Il clima si scalda. Se il problema esiste allora perché non si può intervenire subito?, chiedono le opposizioni. Nel caos, arriva la presidente di turno Rosi Mauro. Come un elefante imbizzarrito legge un parere degli uffici del senato che esclude problemi procedurali. Il Pd si ribella e a quel punto Mauro fa il secondo patatrac. Come un’invasata fa votare l’aula per alzata di mano per ben 17 volte. In 4 occasioni però, evidentemente fuori di senno, annuncia che sono stati «approvati» 3 emendamenti del Pd e 1 dell’Idv. La seduta è sospesa. Due danni in poche ore: c’è un ddl che va avanti con una norma «suicida» sui docenti aggregati e alcuni emendamenti approvati. Governo ko? Qualcuno si immagina già che Napolitano potrebbe non firmare. Passano più di due ore.
Alle 18.50, come un cherubino diabolico, alla guida del senato torna Renato Schifani. Il presidente annuncia subito che le votazioni indette da Mauro vanno ripetute. E che sul «nodo» emendamenti deciderà in nottata un’apposita giunta per il regolamento. Svela però che la richiesta di ripetere il voto è venuta per prima da Pd e Idv in una lunga riunione «informale» dei capigruppo. Finocchiaro, in aula, non nega la richiesta: «Ma tutto il mondo ha visto quello che è successo». Su Internet gli emendamenti sono passati.

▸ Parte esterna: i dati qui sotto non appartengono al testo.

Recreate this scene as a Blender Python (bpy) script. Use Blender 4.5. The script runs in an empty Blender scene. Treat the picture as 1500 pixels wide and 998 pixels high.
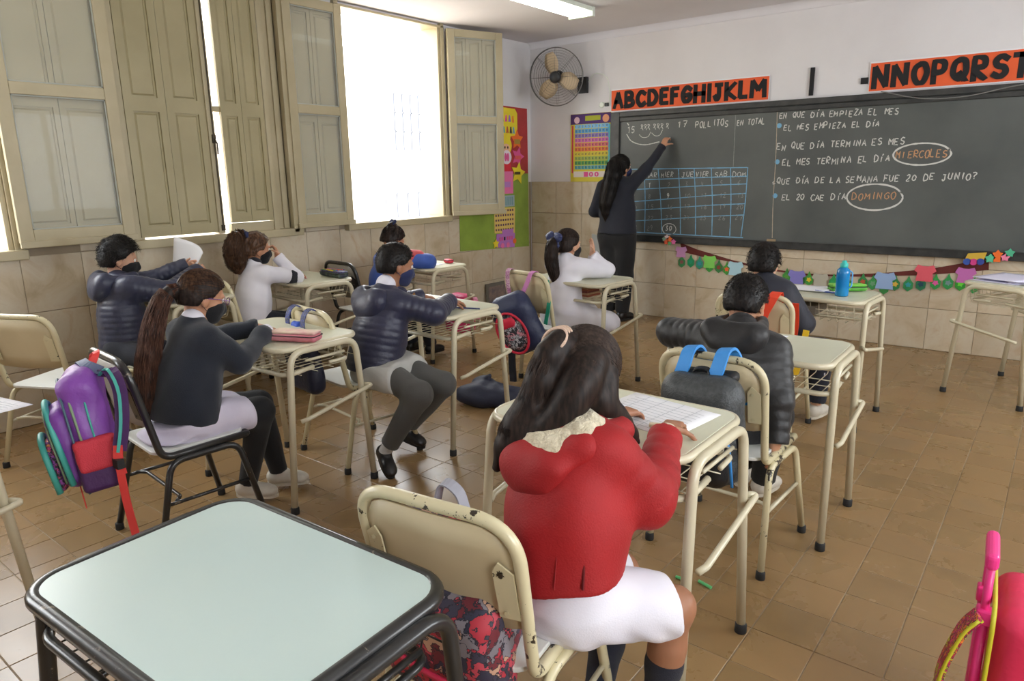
import bpy, math, random
import numpy as np
from mathutils import Vector, Matrix, noise as mnoise
rnd = random.Random(7)
nr = np.random.default_rng(7)
PI = math.pi
SC = bpy.context.scene
COL = SC.collection

# ------------------------------------------------------------------ camera
def camera():
    yaw, pitch, roll = math.radians(38.360), math.radians(13.4395), math.radians(-0.8415)
    f = Vector((-math.sin(yaw)*math.cos(pitch), math.cos(yaw)*math.cos(pitch), -math.sin(pitch)))
    r = Vector((math.cos(yaw), math.sin(yaw), 0)); u = r.cross(f)
    r2 = r*math.cos(roll)+u*math.sin(roll); u2 = -r*math.sin(roll)+u*math.cos(roll)
    cd = bpy.data.cameras.new('camera'); co = bpy.data.objects.new('camera', cd); COL.objects.link(co)
    cd.sensor_width = 36; cd.lens = 1025.57/1500*36; cd.clip_start = 0.05
    m = Matrix((r2, u2, -f)).transposed().to_4x4(); m.translation = Vector((0, 0, 1.5))
    co.matrix_world = m; SC.camera = co
camera()
# ------------------------------------------------------------------ world, lights, exposure
W = bpy.data.worlds.new('World'); SC.world = W; W.use_nodes = True
W.node_tree.nodes['Background'].inputs[0].default_value = (0.93, 0.97, 1.0, 1)
W.node_tree.nodes['Background'].inputs[1].default_value = 11.0
SC.view_settings.view_transform = 'Standard'; SC.view_settings.look = 'None'
SC.view_settings.exposure = 0.13; SC.view_settings.gamma = 1; SC.view_settings.use_curve_mapping = False
try:
    SC.cycles.use_denoising = True; SC.cycles.denoiser = 'OPENIMAGEDENOISE'
    SC.cycles.max_bounces = 8; SC.cycles.diffuse_bounces = 5; SC.cycles.glossy_bounces = 3
    SC.cycles.transparent_max_bounces = 12; SC.cycles.sample_clamp_indirect = 6.0
    SC.cycles.caustics_reflective = False; SC.cycles.caustics_refractive = False
except Exception: pass
def area(name, loc, rot, sx, sy, power, color=(1,1,1), portal=False):
    l = bpy.data.lights.new(name, 'AREA'); l.shape = 'RECTANGLE'; l.size = sx; l.size_y = sy; l.energy = power; l.color = color
    o = bpy.data.objects.new(name, l); COL.objects.link(o); o.location = loc; o.rotation_euler = rot
    if portal: l.cycles.is_portal = True
    return o
for yc, w in ((4.6, 1.25), (0.85, 1.25), (-1.2, 1.3)):      # sky portals in the window openings
    area('window_portal', (-5.2, yc, 1.98), (0, -PI/2, 0), 1.8, w, 1, portal=True)
area('window_portal', (2.34, 0.6, 1.75), (0, PI/2, 0), 1.5, 2.2, 1, portal=True)
area('window_portal', (2.34, 4.2, 1.75), (0, PI/2, 0), 1.5, 2.2, 1, portal=True)

# ------------------------------------------------------------------ materials
MATS = {}
def nodes(m): return m.node_tree.nodes, m.node_tree.links
def mat(name, col, rough=0.6, metal=0.0, noise=None, bump=None, spec=None, coat=0.0, sheen=0.0, trans=0.0, alpha=1.0, emit=None, coords='Object', sss=0):
    """noise = (scale, colour2, amount[, detail]) ; bump = (scale, strength)"""
    if name in MATS: return MATS[name]
    m = bpy.data.materials.new(name); m.use_nodes = True; N, L = nodes(m); b = N['Principled BSDF']
    b.inputs['Base Color'].default_value = (*col, 1); b.inputs['Roughness'].default_value = rough; b.inputs['Metallic'].default_value = metal
    if spec is not None: b.inputs['Specular IOR Level'].default_value = spec
    b.inputs['Coat Weight'].default_value = coat; b.inputs['Sheen Weight'].default_value = sheen
    b.inputs['Transmission Weight'].default_value = trans; b.inputs['Alpha'].default_value = alpha
    if sss: b.inputs['Subsurface Weight'].default_value = sss; b.inputs['Subsurface Scale'].default_value = 0.02
    if emit: b.inputs['Emission Color'].default_value = (*emit[0], 1); b.inputs['Emission Strength'].default_value = emit[1]
    tc = None
    if noise or bump: tc = N.new('ShaderNodeTexCoord')
    if noise:
        t = N.new('ShaderNodeTexNoise'); t.inputs['Scale'].default_value = noise[0]; t.inputs['Detail'].default_value = noise[3] if len(noise) > 3 else 4
        L.new(tc.outputs[coords], t.inputs['Vector'])
        r = N.new('ShaderNodeValToRGB'); r.color_ramp.elements[0].position = 0.35; r.color_ramp.elements[1].position = 0.68
        r.color_ramp.elements[0].color = (*col, 1)
        r.color_ramp.elements[1].color = (*[a+(c-a)*noise[2] for a, c in zip(col, noise[1])], 1)
        L.new(t.outputs['Fac'], r.inputs[0]); L.new(r.outputs[0], b.inputs['Base Color'])
    if bump:
        t = N.new('ShaderNodeTexNoise'); t.inputs['Scale'].default_value = bump[0]; t.inputs['Detail'].default_value = 3
        L.new(tc.outputs[coords], t.inputs['Vector'])
        bp = N.new('ShaderNodeBump'); bp.inputs['Strength'].default_value = bump[1]; bp.inputs['Distance'].default_value = 0.01
        L.new(t.outputs['Fac'], bp.inputs['Height']); L.new(bp.outputs[0], b.inputs['Normal'])
    MATS[name] = m; return m
def srgb(r, g, b): return tuple(((c/255+0.055)/1.055)**2.4 if c > 10 else c/255/12.92 for c in (r, g, b))
def chipped(name, col, under, rough, amount=0.60):
    """painted metal: smooth paint with dark chips where a stretched noise peaks"""
    m = mat(name, col, rough, coat=0.25); N, L = nodes(m); b = N['Principled BSDF']
    tc = N.new('ShaderNodeTexCoord'); t = N.new('ShaderNodeTexNoise'); t.inputs['Scale'].default_value = 38; t.inputs['Detail'].default_value = 5; t.inputs['Roughness'].default_value = 0.65
    t2 = N.new('ShaderNodeTexNoise'); t2.inputs['Scale'].default_value = 4.5; t2.inputs['Detail'].default_value = 2
    oi = N.new('ShaderNodeObjectInfo'); ad = N.new('ShaderNodeVectorMath'); ad.operation = 'ADD'
    L.new(tc.outputs['Object'], ad.inputs[0]); L.new(oi.outputs['Random'], ad.inputs[1])
    L.new(ad.outputs[0], t.inputs['Vector']); L.new(ad.outputs[0], t2.inputs['Vector'])
    mu = N.new('ShaderNodeMath'); mu.operation = 'ADD'; L.new(t.outputs['Fac'], mu.inputs[0])
    m3 = N.new('ShaderNodeMath'); m3.operation = 'MULTIPLY'; m3.inputs[1].default_value = 0.55; L.new(t2.outputs['Fac'], m3.inputs[0]); L.new(m3.outputs[0], mu.inputs[1])
    r = N.new('ShaderNodeValToRGB'); r.color_ramp.elements[0].position = amount+0.33; r.color_ramp.elements[1].position = amount+0.345
    L.new(mu.outputs[0], r.inputs[0])
    mx = N.new('ShaderNodeMix'); mx.data_type = 'RGBA'; mx.inputs['A'].default_value = (*col, 1); mx.inputs['B'].default_value = (*under, 1)
    L.new(r.outputs[0], mx.inputs['Factor']); L.new(mx.outputs['Result'], b.inputs['Base Color'])
    return m
cream = chipped('cream_paint', srgb(205, 197, 170), srgb(92, 80, 60), 0.32, 0.68)
cream_worn = chipped('cream_paint_worn', srgb(206, 196, 160), srgb(48, 40, 30), 0.32, 0.58)
blackp = chipped('black_paint', srgb(38, 38, 38), srgb(120, 112, 98), 0.3, 0.62)
laminate = mat('cream_laminate', srgb(214, 214, 192), 0.35, noise=(3, srgb(198, 198, 172), 0.6), bump=(60, 0.02))
bluelam = mat('blue_laminate', srgb(192, 212, 210), 0.3, noise=(2.5, srgb(200, 216, 210), 0.8), bump=(90, 0.015))
seatlam = mat('seat_laminate', srgb(222, 224, 220), 0.35, noise=(5, srgb(205, 205, 195), 0.5))
backlam = mat('backrest_laminate', srgb(202, 188, 154), 0.45, noise=(4, srgb(184, 168, 132), 0.6))
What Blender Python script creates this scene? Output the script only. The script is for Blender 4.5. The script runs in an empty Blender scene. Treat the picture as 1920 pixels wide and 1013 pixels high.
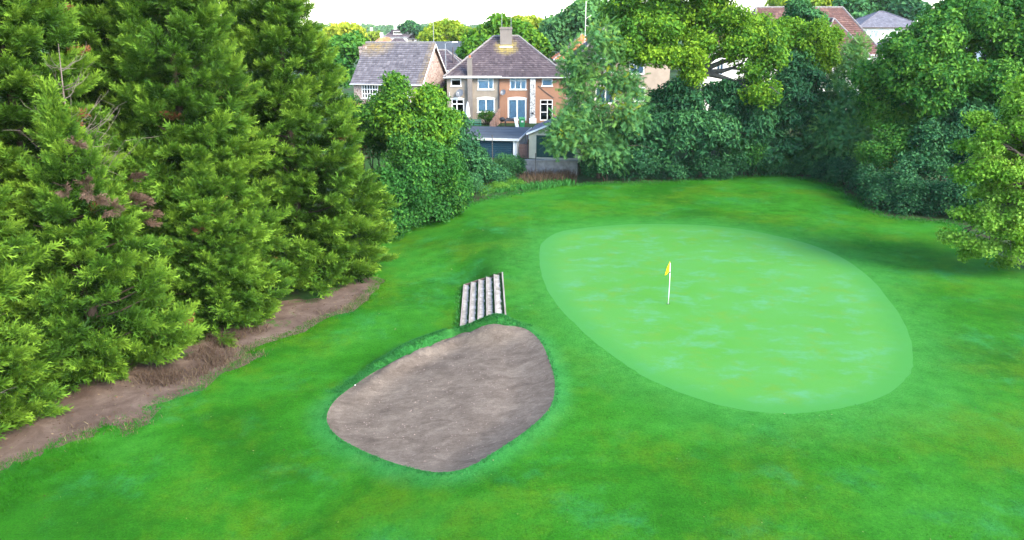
import bpy, bmesh, math, random
import numpy as np
from mathutils import Vector, Matrix
from mathutils.geometry import delaunay_2d_cdt

random.seed(7)
RNG = np.random.default_rng(7)
SC = bpy.context.scene
COL = SC.collection
R = math.radians

# ------------------------------------------------------------------ camera, sky, sun, exposure
CAM_H = 12.0
cam_data = bpy.data.cameras.new('camera')
cam = bpy.data.objects.new('camera', cam_data)
COL.objects.link(cam)
cam.location = (0, 0, CAM_H)
cam.rotation_euler = (R(90 - 17.69), 0, 0)
cam_data.sensor_fit = 'HORIZONTAL'
cam_data.sensor_width = 36
cam_data.lens = 26.25
cam_data.clip_start = 0.1
cam_data.clip_end = 9000
SC.camera = cam

SUN_EL, SUN_AZ = R(36), R(130)          # azimuth measured from +Y towards +X
world = bpy.data.worlds.new('World')
SC.world = world
world.use_nodes = True
wn = world.node_tree
wn.nodes.clear()
w_out = wn.nodes.new('ShaderNodeOutputWorld')
w_bg = wn.nodes.new('ShaderNodeBackground')
w_sky = wn.nodes.new('ShaderNodeTexSky')
w_sky.sky_type = 'NISHITA'
w_sky.sun_disc = False
w_sky.sun_elevation = SUN_EL
w_sky.sun_rotation = SUN_AZ
w_sky.air_density = 1.0
w_sky.dust_density = 0.6
w_sky.ozone_density = 1.0
w_bg.inputs['Strength'].default_value = 0.15
wn.links.new(w_sky.outputs[0], w_bg.inputs['Color'])
wn.links.new(w_bg.outputs[0], w_out.inputs['Surface'])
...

Per un’ora la seduta si dilunga sui pro e i contro. Pd e Idv usano ottimi argomenti contro la ripetizione del voto. E a proposito di alleanze: il «terzo polo» Udc, Mpa, Fli e Api si accoda ai desideri del governo. L’opposizione è sola. In mezzo al caos, la ministra Gelmini chiede la parola. Le hanno allungato un testo scritto che lei legge con la faccia più dialogante del mondo: «Cambieremo i punti critici nel milleproroghe». Apriti cielo. Ogni parvenza istituzionale è caduta. «Così la pezza è peggiore del buco», sbotta D’Alia dell’Udc. Non si può cambiare per decreto una norma che non è ancora legge. Dunque sarà fatto nella conversione, tra due mesi. E nel frattempo? Rutelli (Api) propone un «lodo»: ripetiamo le votazioni ma il Pdl approvi il testo del Pd che sana le incongruenze. Schifani alterna scivoloni (chiama Mauro «la mia vicecapogruppo» invece che «vicepresidente») a una certa maestria da avvocato. Pur di non tornare alla camera il governo ha fatto e farebbe ancora carte false. Nella notte si tratta.